■ Exercise objective ■
Copy the data below exactly, omitting any picture it contains.

■ Provided data ■

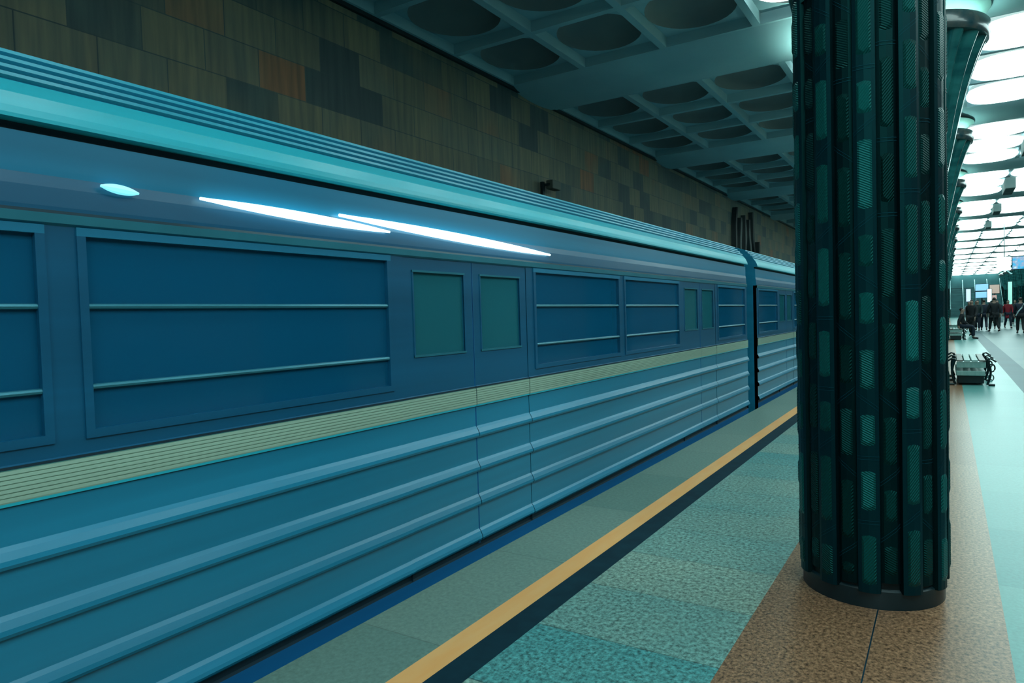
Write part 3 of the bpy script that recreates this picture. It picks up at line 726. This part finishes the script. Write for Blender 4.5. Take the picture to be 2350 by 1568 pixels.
person(.95, 38.5, PI*.9, 1.70, bl, bl, 'person in dark coat at left of crowd, beside the column row', stride=.2, longcoat=.25)
person(1.06, 47.5, PI, 1.66, cloth('lilac', (.5, .62, .75)), dk, 'person in pale lilac jacket, left of the dark group', stride=.22)
person(1.42, 46.5, PI*.95, 1.72, dk2, dk, 'person in dark green coat, leftmost of the dark walking group', stride=.25, longcoat=.2)
person(1.74, 47.0, 0, 1.74, dk, dk, 'person in navy coat mid-stride in the centre of the crowd', stride=.32)
person(2.08, 44.2, PI*.1, 1.82, bl, bl, 'tall person in black coat striding ahead of the crowd', stride=.3, longcoat=.15)
person(2.42, 48.5, PI, 1.70, dk, dk2, 'person in navy jacket between the tall figure and the red coat', stride=.2)
person(3.05, 50.5, PI*1.05, 1.68, cloth('red', (.32, .012, .03)), dk, 'person in dark red coat carrying a pale bag', stride=.28, longcoat=.3, bag=(cloth('pale', (.6, .8, .85)), 'pale carrier bag held by the person in the red coat'))
person(3.0, 41.4, 0, 1.76, dk, bl, 'person in dark clothes with a pale shoulder strap, by the right edge', stride=.28, strap=cloth('pale', (.6, .8, .85)))
person(3.42, 43.5, PI, 1.74, bl, dk, 'person in black cut off by the right edge of the photo', stride=.2, longcoat=.2)
person(.52, 35.6, -PI/2, 1.70, bl, dk, 'person in black sitting on the far bench', seated=True)
person(1.75, 60.0, PI, 1.72, bl, dk, 'distant person in black behind the dark walking group', stride=.25)
person(2.75, 62.0, 0, 1.72, dk, bl, 'distant person in navy behind the red coat', stride=.25)
person(3.9, 58.0, PI, 1.70, dk2, dk, 'distant person in dark green walking at the right', stride=.25)

# ------------------------------------------------------------------ signs and far end
E = {k: emit('sign_'+k, c, s*.5) for k, c, s in (('white', (.62, .97, 1), 1.05), ('blue', (.12, .48, .95), .75), ('blue2', (.10, .42, .62), .6), ('orange', (.45, .16, .06), .45), ('salmon', (.55, .24, .20), .5), ('green', (.20, .72, .60), .7), ('lilac', (.5, .68, .95), .8))}
s1 = empty('hanging_screen', (1.99, 40, 3.05)); tag(s1, 'hanging screen with white panel and blue picture under hall ceiling', 'screen')
b = MB(); b.box(0, .54, 0, .10, 0, .66, E['white'], bev=.03); b.build('white_panel', s1)
m, nt, N, L, bb = nm('blue_picture'); tc = N.new('ShaderNodeTexCoord'); no = N.new('ShaderNodeTexNoise'); no.inputs['Scale'].default_value = 4.5; L.new(tc.outputs['Object'], no.inputs['Vector'])
cr = N.new('ShaderNodeValToRGB'); e = cr.color_ramp.elements; e[0].position = .3; e[0].color = (.01, .16, .30, 1); e[1].position = .75; e[1].color = (.45, .85, .95, 1); x = e.new(.45); x.color = (.03, .40, .70, 1); x = e.new(.6); x.color = (.25, .35, .50, 1)
L.new(no.outputs[0], cr.inputs[0]); L.new(cr.outputs[0], bb.inputs['Emission Color']); bb.inputs['Emission Strength'].default_value = .5; bb.inputs['Base Color'].default_value = (.02, .02, .02, 1)
b = MB(); b.box(.58, 1.75, 0, .10, .02, .66, M['steel'], bev=.015); b.build('screen_frame', s1)
b = MB(); b.box(.61, 1.72, -.006, 0, .05, .63, m); b.build('display', s1)
b = MB()
for x in (.3, 1.1): b.tube([(x, .05, .66), (x, .05, ZB-3.05)], .02, M['chrome'], n=8)
b.build('hanger', s1, True)
b = MB(); b.tube([(.38, .05, -.01), (.52, .05, -.16), (.60, .05, -.17)], [.05, .06, .05], M['chrome'], n=8); b.build('speaker', s1, True)
def totem(x, y, w, z0, z1, mat, name, label, cat, rz=0, gap=None):
    t = empty(name, (x, y, 0), rz); tag(t, label, cat)
    b = MB(); b.box(-w/2, w/2, -.06, .06, z0, z1, M['steel'], bev=.01); b.build('housing', t)
    b = MB()
    if gap: b.box(-w/2+.03, w/2-.03, -.075, -.061, z0+.03, gap-.05, mat); b.box(-w/2+.03, w/2-.03, -.075, -.061, gap+.05, z1-.03, mat)
    else: b.box(-w/2+.03, w/2-.03, -.075, -.061, z0+.03, z1-.03, mat)
    b.build('lit_face', t)
    b = MB(); b.box(-.06, .06, -.04, .04, 0, z0, M['steel']); b.build('post', t)
    return t
totem(2.45, 70, .95, 2.0, 3.20, E['blue'], 'light_box', 'blue glowing two-tier notice board above the crowd', 'sign', gap=2.58)
totem(1.42, 66, .36, 1.7, 2.75, E['lilac'], 'light_pillar', 'pale lilac glowing panel left of the blue board', 'sign')
totem(2.93, 69, .36, 1.6, 2.75, E['white'], 'light_pillar', 'white glowing panel right of the blue board', 'sign')
totem(3.42, 72, .75, 2.35, 3.15, E['orange'], 'orange_sign', 'orange brown sign board right of the white panel', 'sign')
totem(3.30, 71, .50, 1.85, 2.25, E['salmon'], 'salmon_sign', 'small salmon sign under the orange brown board', 'sign')
totem(5.0, 80, .38, 1.2, 3.55, E['green'], 'light_pillar', 'tall pale green glowing pillar before the distant columns', 'sign')
# stairs up at the end of the hall
st = MB()
for i in range(22): st.box(.2, 5.5, 96+i*.32, 104.5, i*.16, (i+1)*.16, M['end_wall'])
stairs = st.build('staircase'); tag(stairs, 'dark teal staircase rising at the far end of the hall', 'staircase')
for x in (.3, 1.6, 2.85, 4.1, 5.4):
    b = MB(); b.tube([(x, 95.8, .95), (x, 103, 4.55)], .05, M['chrome'], n=8)
    for i in range(8): b.tube([(x, 95.9+i, .45*i+.05), (x, 95.9+i, .98+i*.5)], .025, M['chrome'], n=6)
    b.build('handrail', stairs, True)
# hall header beams that close the far end
b = MB(); b.box(-.9, 6.6, 104.6, 104.9, 3.6, ZB, M['end_wall']); tag(b.build('trim_4'), kind='structure')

■ Task response ■
Write part 3 of the bpy script that recreates this picture. It picks up at line 726. This part finishes the script. Write for Blender 4.5. Take the picture to be 2350 by 1568 pixels.
person(.95, 38.5, PI*.9, 1.70, bl, bl, 'person in dark coat at left of crowd, beside the column row', stride=.2, longcoat=.25)
person(1.06, 47.5, PI, 1.66, cloth('lilac', (.5, .62, .75)), dk, 'person in pale lilac jacket, left of the dark group', stride=.22)
person(1.42, 46.5, PI*.95, 1.72, dk2, dk, 'person in dark green coat, leftmost of the dark walking group', stride=.25, longcoat=.2)
person(1.74, 47.0, 0, 1.74, dk, dk, 'person in navy coat mid-stride in the centre of the crowd', stride=.32)
person(2.08, 44.2, PI*.1, 1.82, bl, bl, 'tall person in black coat striding ahead of the crowd', stride=.3, longcoat=.15)
person(2.42, 48.5, PI, 1.70, dk, dk2, 'person in navy jacket between the tall figure and the red coat', stride=.2)
person(3.05, 50.5, PI*1.05, 1.68, cloth('red', (.32, .012, .03)), dk, 'person in dark red coat carrying a pale bag', stride=.28, longcoat=.3, bag=(cloth('pale', (.6, .8, .85)), 'pale carrier bag held by the person in the red coat'))
person(3.0, 41.4, 0, 1.76, dk, bl, 'person in dark clothes with a pale shoulder strap, by the right edge', stride=.28, strap=cloth('pale', (.6, .8, .85)))
person(3.42, 43.5, PI, 1.74, bl, dk, 'person in black cut off by the right edge of the photo', stride=.2, longcoat=.2)
person(.52, 35.6, -PI/2, 1.70, bl, dk, 'person in black sitting on the far bench', seated=True)
person(1.75, 60.0, PI, 1.72, bl, dk, 'distant person in black behind the dark walking group', stride=.25)
person(2.75, 62.0, 0, 1.72, dk, bl, 'distant person in navy behind the red coat', stride=.25)
person(3.9, 58.0, PI, 1.70, dk2, dk, 'distant person in dark green walking at the right', stride=.25)

# ------------------------------------------------------------------ signs and far end
E = {k: emit('sign_'+k, c, s*.5) for k, c, s in (('white', (.62, .97, 1), 1.05), ('blue', (.12, .48, .95), .75), ('blue2', (.10, .42, .62), .6), ('orange', (.45, .16, .06), .45), ('salmon', (.55, .24, .20), .5), ('green', (.20, .72, .60), .7), ('lilac', (.5, .68, .95), .8))}
s1 = empty('hanging_screen', (1.99, 40, 3.05)); tag(s1, 'hanging screen with white panel and blue picture under hall ceiling', 'screen')
b = MB(); b.box(0, .54, 0, .10, 0, .66, E['white'], bev=.03); b.build('white_panel', s1)
m, nt, N, L, bb = nm('blue_picture'); tc = N.new('ShaderNodeTexCoord'); no = N.new('ShaderNodeTexNoise'); no.inputs['Scale'].default_value = 4.5; L.new(tc.outputs['Object'], no.inputs['Vector'])
cr = N.new('ShaderNodeValToRGB'); e = cr.color_ramp.elements; e[0].position = .3; e[0].color = (.01, .16, .30, 1); e[1].position = .75; e[1].color = (.45, .85, .95, 1); x = e.new(.45); x.color = (.03, .40, .70, 1); x = e.new(.6); x.color = (.25, .35, .50, 1)
L.new(no.outputs[0], cr.inputs[0]); L.new(cr.outputs[0], bb.inputs['Emission Color']); bb.inputs['Emission Strength'].default_value = .5; bb.inputs['Base Color'].default_value = (.02, .02, .02, 1)
b = MB(); b.box(.58, 1.75, 0, .10, .02, .66, M['steel'], bev=.015); b.build('screen_frame', s1)
b = MB(); b.box(.61, 1.72, -.006, 0, .05, .63, m); b.build('display', s1)
b = MB()
for x in (.3, 1.1): b.tube([(x, .05, .66), (x, .05, ZB-3.05)], .02, M['chrome'], n=8)
b.build('hanger', s1, True)
b = MB(); b.tube([(.38, .05, -.01), (.52, .05, -.16), (.60, .05, -.17)], [.05, .06, .05], M['chrome'], n=8); b.build('speaker', s1, True)
def totem(x, y, w, z0, z1, mat, name, label, cat, rz=0, gap=None):
    t = empty(name, (x, y, 0), rz); tag(t, label, cat)
    b = MB(); b.box(-w/2, w/2, -.06, .06, z0, z1, M['steel'], bev=.01); b.build('housing', t)
    b = MB()
    if gap: b.box(-w/2+.03, w/2-.03, -.075, -.061, z0+.03, gap-.05, mat); b.box(-w/2+.03, w/2-.03, -.075, -.061, gap+.05, z1-.03, mat)
    else: b.box(-w/2+.03, w/2-.03, -.075, -.061, z0+.03, z1-.03, mat)
    b.build('lit_face', t)
    b = MB(); b.box(-.06, .06, -.04, .04, 0, z0, M['steel']); b.build('post', t)
    return t
totem(2.45, 70, .95, 2.0, 3.20, E['blue'], 'light_box', 'blue glowing two-tier notice board above the crowd', 'sign', gap=2.58)
totem(1.42, 66, .36, 1.7, 2.75, E['lilac'], 'light_pillar', 'pale lilac glowing panel left of the blue board', 'sign')
totem(2.93, 69, .36, 1.6, 2.75, E['white'], 'light_pillar', 'white glowing panel right of the blue board', 'sign')
totem(3.42, 72, .75, 2.35, 3.15, E['orange'], 'orange_sign', 'orange brown sign board right of the white panel', 'sign')
totem(3.30, 71, .50, 1.85, 2.25, E['salmon'], 'salmon_sign', 'small salmon sign under the orange brown board', 'sign')
totem(5.0, 80, .38, 1.2, 3.55, E['green'], 'light_pillar', 'tall pale green glowing pillar before the distant columns', 'sign')
# stairs up at the end of the hall
st = MB()
for i in range(22): st.box(.2, 5.5, 96+i*.32, 104.5, i*.16, (i+1)*.16, M['end_wall'])
stairs = st.build('staircase'); tag(stairs, 'dark teal staircase rising at the far end of the hall', 'staircase')
for x in (.3, 1.6, 2.85, 4.1, 5.4):
    b = MB(); b.tube([(x, 95.8, .95), (x, 103, 4.55)], .05, M['chrome'], n=8)
    for i in range(8): b.tube([(x, 95.9+i, .45*i+.05), (x, 95.9+i, .98+i*.5)], .025, M['chrome'], n=6)
    b.build('handrail', stairs, True)
# hall header beams that close the far end
b = MB(); b.box(-.9, 6.6, 104.6, 104.9, 3.6, ZB, M['end_wall']); tag(b.build('trim_4'), kind='structure')